Memorandum by Mr. John W. Carrigan of the Division of Mexican Affairs

Commissioner Johnson of the Interstate Commerce Commission telephoned at 12:55 p.m., to state that he had given careful and sympathetic consideration to the airgram (A493—February 12, 3:00 p.m.) from Ambassador Messersmith, and that the decision reached was the following:

The operation of the embargoes is being suspended effective now, and will remain in suspension during material improvement in [Page 1240] the car balance situation which must become evident within fifteen days;
Messrs. King and Kendall will leave for Mexico by airplane, Saturday the nineteenth, to confer with Ambassador Messersmith and with all persons he may deem interested parties to this matter. He hopes they will be able to conclude their business as soon as possible, as they must be back as early as they can.

With reference to the first point, he gave me the following explanation:

The actual rescission of the embargoes is a matter which would take some time to accomplish: apparently, it would require legal preparation and a certain amount of paper work merely to issue appropriate orders.
He does not think the embargo should be withdrawn. He feels that it is wise to have it in the background.
Consequently, shippers will still have to obtain permits for the railway cars to enter Mexico, but these permits will be issued without restrictions—during material improvement in the car balance situation. (This, you will note, is virtually the same as the rescission of the embargo of January 30, 1943, and places the Mexicans in a more advantageous situation than they have been in since that date.)
He pointed out that he was doing this because of the Ambassador’s request, and indicated that he was glad this matter had come to the Ambassador’s attention because he felt that this was the only way in which improvement could be achieved. He referred to the second (whole) paragraph on Page 2 of the Ambassador’s airgram regarding the improvement of the car situation and remarked on the fact that while the situation was better than it had been in the middle of 1943 the car balance was substantially today what it was when the embargo was originally instituted in February of 1943 (this, by the way, is borne out by the National Railways’ own statements that I saw in Arnett’s office yesterday).
He remarked that he was doing this on the basis of the Ambassador’s airgram and because of what the Department of State wanted, but that, aside from this, he hoped it would help the Ambassador in his negotiations on the workers.

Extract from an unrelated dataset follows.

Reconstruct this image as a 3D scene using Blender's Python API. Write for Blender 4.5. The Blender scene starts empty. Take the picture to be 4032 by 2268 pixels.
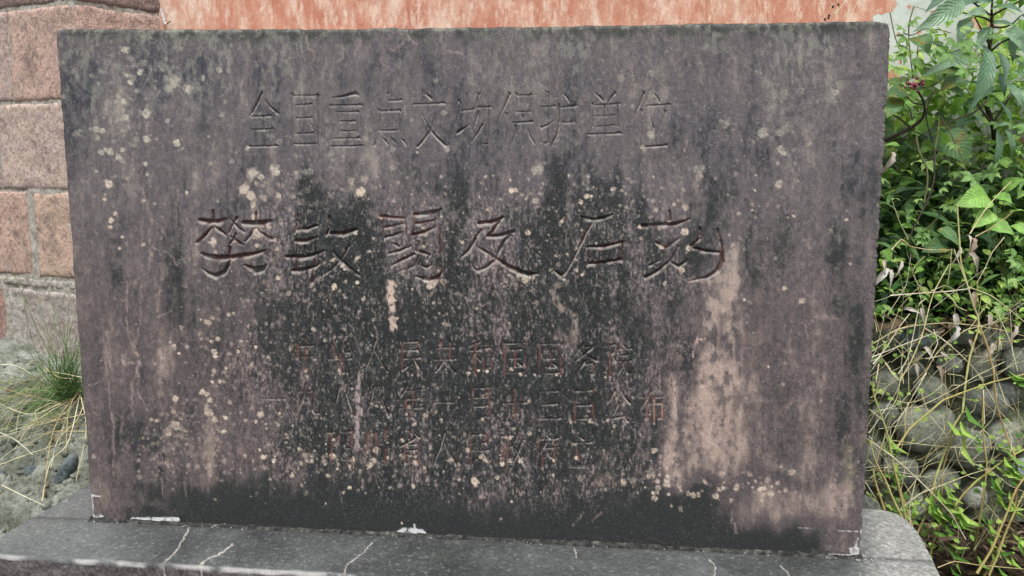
import bpy, math, random
import numpy as np
from mathutils import Vector, Matrix

rng = np.random.default_rng(7)
random.seed(7)
sc = bpy.context.scene
COL = sc.collection

# ------------------------------------------------------------------ camera, light, exposure
F = 3400.0
M = np.array([[9.93701728e-01, 1.12054159e-01, 8.60710711e-04],
              [1.66328144e-02, -1.39896012e-01, -9.90026492e-01],
              [-1.10816176e-01, 9.83805352e-01, -1.40878685e-01]])
Z0 = 0.42                                    # height of the plinth top
CAM = np.array([1.44259661, -2.18008512, 0.99542901 + Z0])
cam_d = bpy.data.cameras.new('camera')
cam_d.sensor_width = 36.0
cam_d.lens = F / 4032 * 36
cam_d.clip_start = 0.05
cam_d.clip_end = 400
cam = bpy.data.objects.new('camera', cam_d)
COL.objects.link(cam)
R = np.array([M[0], -M[1], -M[2]]).T
cam.matrix_world = Matrix([[*R[0], CAM[0]], [*R[1], CAM[1]], [*R[2], CAM[2]], [0, 0, 0, 1]])
sc.camera = cam

SUN_EL, SUN_AZ = math.radians(68), math.radians(172)     # azimuth: towards +Y is 0; sun stands behind the viewer, high
world = bpy.data.worlds.new('World')
sc.world = world
world.use_nodes = True
wn = world.node_tree
bgn = wn.nodes['Background']
sky = wn.nodes.new('ShaderNodeTexSky')
sky.sky_type = 'NISHITA'
sky.sun_disc = False
sky.sun_elevation = SUN_EL
sky.sun_rotation = SUN_AZ
sky.dust_density = 4.0
sky.air_density = 1.0
hs = wn.nodes.new('ShaderNodeHueSaturation')
hs.inputs['Saturation'].default_value = 0.22
wn.links.new(sky.outputs[0], hs.inputs['Color'])
wn.links.new(hs.outputs[0], bgn.inputs['Color'])
bgn.inputs['Strength'].default_value = 0.15
sun_d = bpy.data.lights.new('sun', 'SUN')
sun_d.energy = 1.5
sun_d.angle = math.radians(14)
sun_d.color = (1.0, 0.98, 0.95)
sun = bpy.data.objects.new('sun', sun_d)
COL.objects.link(sun)
sd = Vector((math.sin(SUN_AZ) * math.cos(SUN_EL), math.cos(SUN_AZ) * math.cos(SUN_EL), math.sin(SUN_EL)))
sun.rotation_euler = sd.to_track_quat('Z', 'Y').to_euler()
sun.location = (0, -3, 6)
sc.view_settings.view_transform = 'Standard'
sc.view_settings.look = 'None'
sc.view_settings.gamma = 1.0
sc.view_settings.use_curve_mapping = False
sc.view_settings.exposure = 1.12

# ------------------------------------------------------------------ helpers
def ray(px, py):
    px = np.asarray(px, float); py = np.asarray(py, float)
    d = np.stack([(px - 2016) / F, (py - 1134) / F, np.ones_like(px)], -1)
    return d @ M
def at_depth(px, py, d):
    return CAM + ray(px, py) * d
def on_y(px, py, y):
    r = ray(px, py); s = (y - CAM[1]) / r[..., 1]
    return CAM + r * s[..., None]
def on_z(px, py, z):
    r = ray(px, py); s = (z - CAM[2]) / r[..., 2]
    return CAM + r * s[..., None]
def on_plane(px, py, P, n):
    r = ray(px, py); s = ((P - CAM) @ n) / (r @ n)
    return CAM + r * s[..., None]
def project(P):
    q = (P - CAM) @ M.T
    return q[..., 0] / q[..., 2] * F + 2016, q[..., 1] / q[..., 2] * F + 1134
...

I want to say once more what I have indicated before with respect to the Commissioner: he had said that he would be glad to do anything that the Department and the Ambassador wanted—in this instance he has really done more:

He pointed out that this suspension of the operation of the embargo was not merely for ninety days, but was for so long as there were material improvement in the cat balance situation—in other words, indefinitely—and provided evidence of this improvement became apparent within 15 days.

I told the Commissioner that I was extremely grateful, and that I was certain you and the Ambassador would also be very appreciative of his understanding and cooperation.